With Mejomaima attending to the upcoming evening’s puja preparations, Mejomama took us around to various Indian state tourism offices to help plan our India travel itinerary. After several offices proved to be closed due to the holiday, we made a pitstop for some Indian snacks before making our way to the Indian airlines office. There, we priced a 21-day Non-Indian Citizen Discover India ticket (which turned out to be $1,080 per person for unlimited flights within India over a 20 consecutive days; Vik would soon discover that one could save 60-70% by booking flights directly over the Internet at the Indian rupee rate).
We then returned home to attend Shivratri Pooja. Shivratri, which literally means “Night of Shiv,” marks the occasion where mothers welcome the god Shiva (the destroyer in the trinity of Hindu deities along with Vishnu, the creator, and Brahma, the protector) into their homes and ask him to bless their daughters with good fortune. We learned during the evening that there is a critical mass of Indians who count themselves as disciples of lord Shiva or of lord Vishnu, but very, very few who count themselves as disciples of lord Brahma. Apparently, this is because Brahma is fair-minded to such a degree that he grants his devotees’ wishes at a slower pace than the other two gods. The tie between self-interest and religious devotion is further evidenced by Brahma’s having only one temple in all of India devoted to worshipping him. Vik is now determined to give Brahma props whenever possible because he doesn't like the idea of a Hindu god being neglected. Props to Brahma!
The next day, Vik booked all of our interior flights in India on the Internet thanks to Mejomama's credit card (which allowed us to qualify for resident Indian rates). Our Indian itinerary takes us from Delhi to Kerala to Bangalore to Jaipur to Udaipur to Jodhpur to Jaisalmer to Delhi to Uttaranchal to Hyderabad and then back to Delhi. Later in the day, we had the pleasure of having lunch with the Mejos and Kaberi’s Chotomama (after the tutorial above, you now know what that means) . Lunch was a typically fun and festive affair and everyone got a kick out of Vik trying to pronounce the Bengali words jhaal (spicy) and jhol (water). As if Vik wasn't traumatized enough by the whole family title thing, he now had the pleasure of having five people yelling Jhhaal! Jhhaal! Not Jhhaal! at him.
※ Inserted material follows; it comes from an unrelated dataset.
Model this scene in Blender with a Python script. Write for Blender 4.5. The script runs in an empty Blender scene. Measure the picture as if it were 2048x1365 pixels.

After lunch, Kaberi's Chotomama heard Kaberi lament (to put it mildly) that the famed Lake Palace Hotel in Udaipur was booked through June, and took matters into his own hands. He hit a speed-dial number on his cellphone, and miraculously (and much to Vik’s chagrin) found us a lakeview deluxe room for the one night we’ll be there. Kaberi is now in seventh heaven about staying in a real palace. Vik is ruefully watching all of the money he just saved on airfare fly out the window in the direction of Udaipur.